*COLLECTED MATERIAL*.
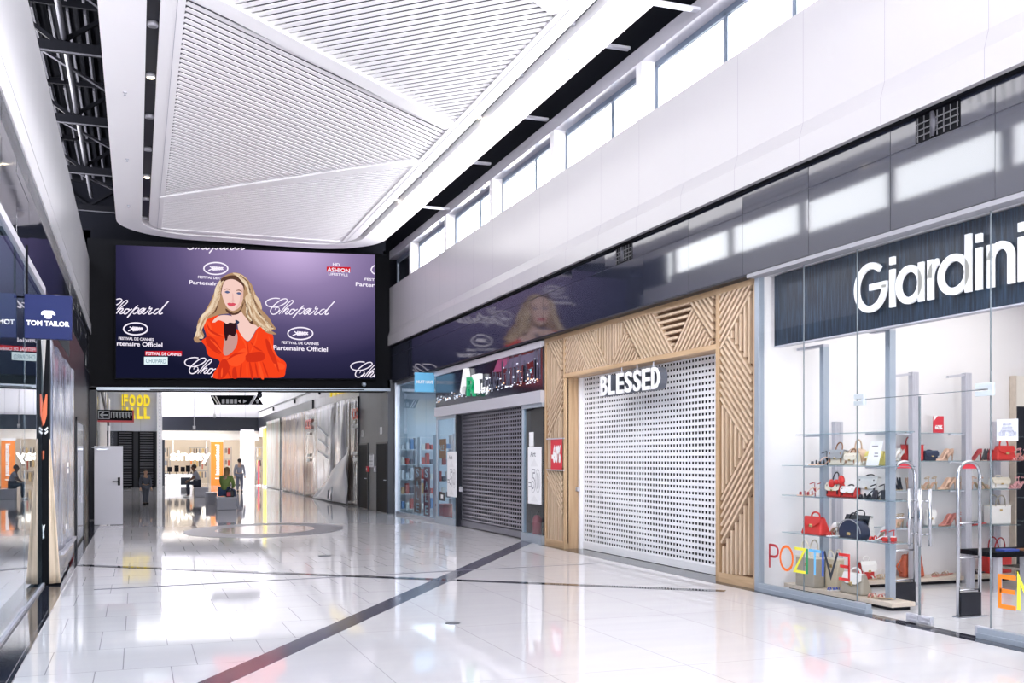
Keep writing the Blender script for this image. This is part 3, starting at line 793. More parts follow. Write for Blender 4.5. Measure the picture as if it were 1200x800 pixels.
for pts in ([(205, 352), (178, 372), (168, 388)], [(225, 350), (195, 370)], [(300, 352), (330, 362), (345, 372)], [(280, 350), (300, 372), (306, 390)], [(250, 345), (262, 380), (262, 396)]):
    v = [sp(*c7([p])[0], 7) for p in smooth2(pts, 4)]; m = MB(); stroke_mesh(m, [(p.x, p.z) for p in v], .035, (0, v[0].y, 0), XR, UP, YF); m.build('pictured_finger', SKIN, scr)
patch('pictured_face_shade', c7([(340, 285), (362, 245), (372, 190), (366, 150), (352, 200), (345, 250), (318, 300)]), emis('screen_face_shade', (.74, .46, .4)), 6.5)
# script wordmark, traced once in units of its own height and reused
def cs(pts): return [((x - 70) / 870.0, (345 - y) / 250.0) for x, y in pts]
SCRIPT = [  # strokes, stroke-weight
    (cs([(245, 103), (190, 98), (130, 108), (85, 130), (70, 160), (90, 192), (140, 208), (200, 208), (270, 185), (325, 150), (340, 122), (318, 105), (270, 115), (210, 155), (155, 205), (128, 255), (140, 290), (175, 298), (215, 280), (250, 245)]), .035),
    (cs([(185, 245), (195, 222), (225, 215), (240, 232), (225, 262), (195, 280)]), .02),
    (cs([(235, 298), (290, 230), (345, 165), (385, 130), (412, 128), (405, 155), (365, 190), (320, 225), (285, 270), (270, 295)]), .03),
    (cs([(285, 275), (325, 238), (352, 228), (352, 245), (320, 280), (322, 296), (350, 288), (380, 262)]), .035),
    (cs([(420, 238), (392, 240), (365, 275), (372, 298), (400, 292), (430, 258), (428, 238), (410, 236), (440, 248), (470, 235)]), .035),
    (cs([(545, 190), (500, 235), (455, 290), (408, 345)]), .04),
    (cs([(470, 270), (515, 232), (545, 225), (555, 240), (520, 285), (495, 298), (480, 285)]), .03),
    (cs([(540, 292), (580, 268), (625, 232), (600, 230), (565, 255), (548, 285), (560, 300), (590, 285), (640, 235), (605, 285), (615, 300), (645, 285), (680, 250)]), .033),
    (cs([(700, 205), (690, 235), (722, 228), (700, 262), (680, 295), (700, 300), (740, 275)]), .033),
    (cs([(810, 235), (775, 242), (745, 275), (752, 300), (785, 290), (830, 240)]), .033),
    (cs([(935, 135), (885, 190), (840, 245), (815, 290), (830, 300), (860, 285)]), .042),
]
def wordmark(x0, x1, y0, y1, tilt, clipx=None, clipy=None, name='wordmark'):
    """x0..x1, y0 (top)..y1 (bottom) in photo pixels"""
    m = MB(); any_ = False
    for st, w in SCRIPT:
        q = smooth2(st, 5)
        pp = [(x0 + (x1 - x0) * u, y1 - (y1 - y0) * v + tilt * u) for u, v in q]
        runs, cur = [], []
        for p in pp:
            ok = (clipx is None or clipx[0] <= p[0] <= clipx[1]) and (clipy is None or clipy[0] <= p[1] <= clipy[1])
            if ok: cur.append(p)
            elif cur: runs.append(cur); cur = []
        if cur: runs.append(cur)
        for r in runs:
            if len(r) < 2: continue
            P = [sp(x, y, 1) for x, y in r]
            stroke_mesh(m, [(v.x, v.z) for v in P], w * (y1 - y0) * .034, (0, YS - .004, 0), XR, UP, YF); any_ = True
    if any_: m.build(name, SWH, scr)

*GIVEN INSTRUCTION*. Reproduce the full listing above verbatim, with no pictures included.

*ANSWER IN FULL*.
Keep writing the Blender script for this image. This is part 3, starting at line 793. More parts follow. Write for Blender 4.5. Measure the picture as if it were 1200x800 pixels.
for pts in ([(205, 352), (178, 372), (168, 388)], [(225, 350), (195, 370)], [(300, 352), (330, 362), (345, 372)], [(280, 350), (300, 372), (306, 390)], [(250, 345), (262, 380), (262, 396)]):
    v = [sp(*c7([p])[0], 7) for p in smooth2(pts, 4)]; m = MB(); stroke_mesh(m, [(p.x, p.z) for p in v], .035, (0, v[0].y, 0), XR, UP, YF); m.build('pictured_finger', SKIN, scr)
patch('pictured_face_shade', c7([(340, 285), (362, 245), (372, 190), (366, 150), (352, 200), (345, 250), (318, 300)]), emis('screen_face_shade', (.74, .46, .4)), 6.5)
# script wordmark, traced once in units of its own height and reused
def cs(pts): return [((x - 70) / 870.0, (345 - y) / 250.0) for x, y in pts]
SCRIPT = [  # strokes, stroke-weight
    (cs([(245, 103), (190, 98), (130, 108), (85, 130), (70, 160), (90, 192), (140, 208), (200, 208), (270, 185), (325, 150), (340, 122), (318, 105), (270, 115), (210, 155), (155, 205), (128, 255), (140, 290), (175, 298), (215, 280), (250, 245)]), .035),
    (cs([(185, 245), (195, 222), (225, 215), (240, 232), (225, 262), (195, 280)]), .02),
    (cs([(235, 298), (290, 230), (345, 165), (385, 130), (412, 128), (405, 155), (365, 190), (320, 225), (285, 270), (270, 295)]), .03),
    (cs([(285, 275), (325, 238), (352, 228), (352, 245), (320, 280), (322, 296), (350, 288), (380, 262)]), .035),
    (cs([(420, 238), (392, 240), (365, 275), (372, 298), (400, 292), (430, 258), (428, 238), (410, 236), (440, 248), (470, 235)]), .035),
    (cs([(545, 190), (500, 235), (455, 290), (408, 345)]), .04),
    (cs([(470, 270), (515, 232), (545, 225), (555, 240), (520, 285), (495, 298), (480, 285)]), .03),
    (cs([(540, 292), (580, 268), (625, 232), (600, 230), (565, 255), (548, 285), (560, 300), (590, 285), (640, 235), (605, 285), (615, 300), (645, 285), (680, 250)]), .033),
    (cs([(700, 205), (690, 235), (722, 228), (700, 262), (680, 295), (700, 300), (740, 275)]), .033),
    (cs([(810, 235), (775, 242), (745, 275), (752, 300), (785, 290), (830, 240)]), .033),
    (cs([(935, 135), (885, 190), (840, 245), (815, 290), (830, 300), (860, 285)]), .042),
]
def wordmark(x0, x1, y0, y1, tilt, clipx=None, clipy=None, name='wordmark'):
    """x0..x1, y0 (top)..y1 (bottom) in photo pixels"""
    m = MB(); any_ = False
    for st, w in SCRIPT:
        q = smooth2(st, 5)
        pp = [(x0 + (x1 - x0) * u, y1 - (y1 - y0) * v + tilt * u) for u, v in q]
        runs, cur = [], []
        for p in pp:
            ok = (clipx is None or clipx[0] <= p[0] <= clipx[1]) and (clipy is None or clipy[0] <= p[1] <= clipy[1])
            if ok: cur.append(p)
            elif cur: runs.append(cur); cur = []
        if cur: runs.append(cur)
        for r in runs:
            if len(r) < 2: continue
            P = [sp(x, y, 1) for x, y in r]
            stroke_mesh(m, [(v.x, v.z) for v in P], w * (y1 - y0) * .034, (0, YS - .004, 0), XR, UP, YF); any_ = True
    if any_: m.build(name, SWH, scr)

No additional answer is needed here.